By Judith Gayle | Political Waves
A week for the record books, you say? The October Surprise that shook a nation, minimized Halloween and reinforced climate change as the challenge of our lifetime was a new breed of superstorm. We all knew the tension would get thicker as November neared, but few of us were expecting flooded subways and scoured beach fronts, rising death tolls and neighborhoods burned to water-level. These events seem to happen too often these days, reminding us of other similar tragedies, but each disaster offers its own challenges and its own instruction. Still, as dreadful as they are, they bring out our innate sense of brother/sisterhood, our concern for one another in emergency. They stir us to compassion. They open our hearts.
This climate disaster, covered maniacally by everyone but FOX, rightfully absorbed our attention last week and distracted us from end-game campaign burn-out with shock and adrenal-overload. Newscasters of every ilk took turns wearing rain gear, getting pelted by debris in hurricane winds or knocked over into surging surf. You’ve evidently got to have a terrific immune system if you want to be a news anchor. These are the kinds of disasters we can’t look away from, even when painful to watch. It was, and most of us did.

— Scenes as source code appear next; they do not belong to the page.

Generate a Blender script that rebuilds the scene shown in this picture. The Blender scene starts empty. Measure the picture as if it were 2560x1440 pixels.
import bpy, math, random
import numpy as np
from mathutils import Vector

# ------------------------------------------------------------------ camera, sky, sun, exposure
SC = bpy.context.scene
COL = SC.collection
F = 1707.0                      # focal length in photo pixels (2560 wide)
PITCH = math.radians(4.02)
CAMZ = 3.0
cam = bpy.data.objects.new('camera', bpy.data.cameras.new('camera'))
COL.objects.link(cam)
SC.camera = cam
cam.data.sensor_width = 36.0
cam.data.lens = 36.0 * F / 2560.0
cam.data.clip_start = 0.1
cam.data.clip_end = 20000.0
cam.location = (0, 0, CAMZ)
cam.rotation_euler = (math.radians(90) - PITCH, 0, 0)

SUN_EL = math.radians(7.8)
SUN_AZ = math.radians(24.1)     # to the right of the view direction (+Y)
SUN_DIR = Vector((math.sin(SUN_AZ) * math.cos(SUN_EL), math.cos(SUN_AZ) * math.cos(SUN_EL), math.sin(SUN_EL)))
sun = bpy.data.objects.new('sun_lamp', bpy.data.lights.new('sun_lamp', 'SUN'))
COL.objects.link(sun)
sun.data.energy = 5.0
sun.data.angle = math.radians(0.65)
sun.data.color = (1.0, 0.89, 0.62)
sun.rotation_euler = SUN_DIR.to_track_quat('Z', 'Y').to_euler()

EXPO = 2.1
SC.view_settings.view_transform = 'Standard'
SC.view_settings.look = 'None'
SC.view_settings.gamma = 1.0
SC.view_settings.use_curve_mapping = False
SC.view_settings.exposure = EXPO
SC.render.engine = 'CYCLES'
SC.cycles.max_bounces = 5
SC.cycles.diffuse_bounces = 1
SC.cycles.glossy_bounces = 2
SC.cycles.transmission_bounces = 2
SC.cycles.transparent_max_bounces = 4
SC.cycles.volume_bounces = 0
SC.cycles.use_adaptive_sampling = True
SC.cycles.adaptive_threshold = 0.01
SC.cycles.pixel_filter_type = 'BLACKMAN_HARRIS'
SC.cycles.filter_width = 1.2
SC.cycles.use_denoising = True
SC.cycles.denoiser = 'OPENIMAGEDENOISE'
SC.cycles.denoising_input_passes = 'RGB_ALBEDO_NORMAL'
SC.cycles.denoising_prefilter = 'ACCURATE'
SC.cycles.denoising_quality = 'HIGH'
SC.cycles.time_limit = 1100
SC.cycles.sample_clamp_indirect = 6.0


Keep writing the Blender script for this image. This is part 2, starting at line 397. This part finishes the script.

Obama pulled back from his campaign, staying home to deal with the logistics of national emergency, while Romney used his time to dodge questions about his goal to privatize FEMA — a plan Krugman calls “pathological” — while making a stop for photo ops at an Ohio food bank with cans of soup, granola bars and diapers (hastily purchased by staff at a local Wal-Mart). Perhaps this is a preview of disaster policy under his lead, the kind of hit-or-miss private charity that cannot hope to provide for critical events. Frankly, with the wealth of Midas at his disposal, Mitt could afford to cut a check and never miss it. At least that would have been worthy of the photo.